FIGS. 7 and 7A shows a second embodiment of the present invention, wherein the supporting means 60 is comprised of a spring-loaded device or plunger assembly 170 instead of the resilient elastomeric supporting means. As the two figures show, the spring-loaded plunger supporting means 170 is comprised of a steel spring 175, either in the form of stacked Belleville washers, or as a single helical coil steel spring, a plunger keep 186 having a centrally located orifice 189, and a plunger 180 that is in intimate contact with steel spring 175. For the sake of discussing this particular embodiment, reference to "steel" spring should be understood to encompass either type of spring shown in FIG. 7 or FIG. 7A. In either case, action of the steel spring causes plunger tip 184 to project through orifice 189 for supporting contact with either rear follower block surface 52 or sloped interior wall 42 of pocket casting 40, depending upon which side of wedge 70 each spring-loaded plunger assembly is positioned. The plunger keep 186 has a generally geometric shape which is complementary to the geometric shape of each of the blind bores 85 and includes a periphery 187 having matched threads 188 to those threads 88A machined into the sidewalls 88 of blind bores 85. It should be understood that threads 88A are to be provided only at the bore inlet area 86, and are not to extend completely to bore base 87. Plunger keep 186 functions as a means for holding spring assembly 170 within bores 85 when the keep is threaded into each of the bore inlets 86. FIG. 7 illustrates that each bore base 87 will support the steel spring 175, with the spring extending upwardly towards bore inlet 86 until it contacts bottom surface 185 of plunger keep 186. The steel spring 175 is sized such that there is very little tolerance between the bore sidewalls 88 and the spring, thereby avoiding the need to permanently secure and prevent the spring from moving within the bore. It is also envisioned that with either type of steel spring, more than one spring will be required in order to maintain wedge 70 in the holding position. As FIG. 7 shows, several Belleville washers have been stacked within bore 85 as a means of achieving a high enough spring rate for holding the wedge. Alternative methods could include adding several bore and plunger assemblies to each wall of the wedge; this method would be especially well suited for the helical coil situation.

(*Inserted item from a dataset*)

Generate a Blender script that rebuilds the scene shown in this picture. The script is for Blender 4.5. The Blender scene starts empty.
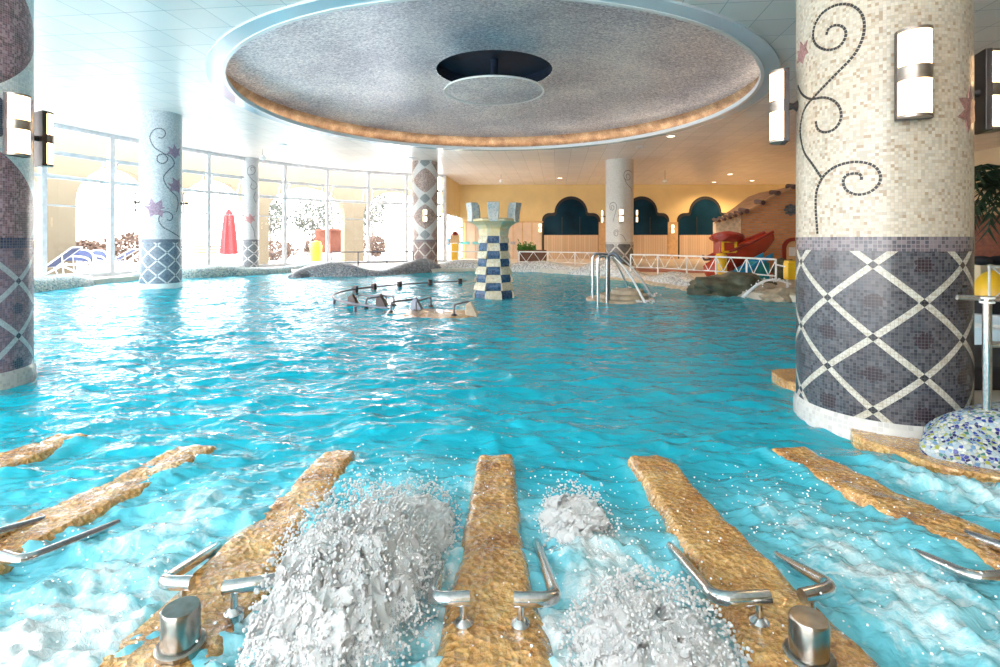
import bpy, bmesh, math, random
import numpy as np
from mathutils import Vector, Matrix, noise
from mathutils.geometry import tessellate_polygon
S = bpy.context.scene
COL = S.collection
PI = math.pi
random.seed(7)
rng = np.random.RandomState(11)

# ---------------------------------------------------------------- camera
EYE = 1.25; F = 520.0; HOR = 240.0
cd = bpy.data.cameras.new('camera'); cam = bpy.data.objects.new('camera', cd); COL.objects.link(cam)
cam.location = (0, 0, EYE); cam.rotation_euler = (PI/2, 0, 0)
cd.sensor_width = 36; cd.lens = 36*F/1000; cd.shift_y = -(333.5-HOR)/1000; cd.clip_start = .05; cd.clip_end = 500
S.camera = cam
# ---------------------------------------------------------------- exposure, world
S.view_settings.view_transform = 'Standard'; S.view_settings.look = 'None'
S.view_settings.gamma = 1; S.view_settings.use_curve_mapping = False
S.view_settings.exposure = 1.7
S.cycles.use_denoising = True
S.cycles.max_bounces = 8; S.cycles.diffuse_bounces = 5; S.cycles.transparent_max_bounces = 12
S.cycles.sample_clamp_indirect = 6
W = bpy.data.worlds.new('world'); S.world = W; W.use_nodes = True
wn = W.node_tree.nodes; wl = W.node_tree.links
bg = wn['Background']
wtc = wn.new('ShaderNodeTexCoord'); wsep = wn.new('ShaderNodeSeparateXYZ'); wr = wn.new('ShaderNodeValToRGB')
wl.new(wtc.outputs['Generated'], wsep.inputs[0]); wl.new(wsep.outputs[2], wr.inputs[0]); wl.new(wr.outputs[0], bg.inputs[0])
wr.color_ramp.elements[0].position = 0.0; wr.color_ramp.elements[0].color = (1, .97, .93, 1)
wr.color_ramp.elements[1].position = .5; wr.color_ramp.elements[1].color = (.90, .95, 1, 1)
bg.inputs[1].default_value = 3.3

def ray(px, py): return Vector(((px-500)/F, 1, (HOR-py)/F))
def atd(px, py, Z):
    r = ray(px, py); return Vector((r.x*Z, Z, EYE+r.z*Z))
def onz(px, py, z=0.0):
    Z = (EYE-z)*F/(py-HOR); return Vector(((px-500)/F*Z, Z, z))

# ---------------------------------------------------------------- node helpers
class E:
    def __init__(s, nt, o): s.nt = nt; s.o = o
    def _m(s, op, *a, clamp=False):
        n = s.nt.nodes.new('ShaderNodeMath'); n.operation = op; n.use_clamp = clamp
        for i, x in enumerate((s,)+a):
            if isinstance(x, E): s.nt.links.new(x.o, n.inputs[i])
            else: n.inputs[i].default_value = x
        return E(s.nt, n.outputs[0])
    def __add__(s, b): return s._m('ADD', b)
    __radd__ = __add__
    def __sub__(s, b): return s._m('SUBTRACT', b)
    def __mul__(s, b): return s._m('MULTIPLY', b)
    __rmul__ = __mul__
    def __truediv__(s, b): return s._m('DIVIDE', b)
    def fract(s): return s._m('FRACT')
    def floor(s): return s._m('FLOOR')
    def abs(s): return s._m('ABSOLUTE')
    def lt(s, b): return s._m('LESS_THAN', b)
    def gt(s, b): return s._m('GREATER_THAN', b)
    def mn(s, b): return s._m('MINIMUM', b)
    def mx(s, b): return s._m('MAXIMUM', b)
    def pw(s, b): return s._m('POWER', b)
    def cl(s): return s._m('ADD', 0.0, clamp=True)
    def tri(s): return (s.fract()-.5).abs()       # .5 at integers, 0 halfway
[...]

Plunger tip 184 has a peripheral shoulder 182 that is upwardly projected into abutting contact with plunger keep bottom surface 185 through the action of spring 175. As plunger keep 186 is threaded downwardly into bore 85, bottom surface 185 will contact and push shoulder 182 downward onto spring 175, thereby compressing the spring and causing plunger tip 184 to lower itself through orifice 189 and retract further into the blind bore 85. In this way, the controlled gap "X" between wedge 70 and the follower and pocket casting surfaces 52,42, respectively, can be adjusted by threading plunger keep 186 either inwardly or outwardly within blind bore 85. Plunger tip 184 is preferably comprised of a solid piece of elastomeric material having a dimensional size and complementary shape to orifice 189 at its upper portion, while the shoulder 182 is slightly smaller in dimensional size to bore 85. Like the elastomeric supporting means of the preferred embodiment, the elastomeric plunger tip 184 of this embodiment will fully compress within bore 85 whenever a compressive or buff load is experienced, and when that load is released, each plunger tip 184 will support and maintain wedge 70 in the holding position by action of spring 175 pushing plunger 180 outward of bore 85. It is also preferable that plunger tip 184 exhibit the same compression and shear loading strengths, as well as the same durometer and coefficient of friction properties of the elastomeric material of the preferred embodiment. When using either of the supporting means embodiments just disclosed, the lateral drawbar angling forces on the connecting assembly will be greatly reduced. This will aid in protecting the connecting assembly components from pre-mature wear, thereby increasing their operational lives.

The foregoing details have been provided to describe the best mode of the invention and further variations and modifications my be made without departing from the spirit and scope of the invention, which is defined in the following claims.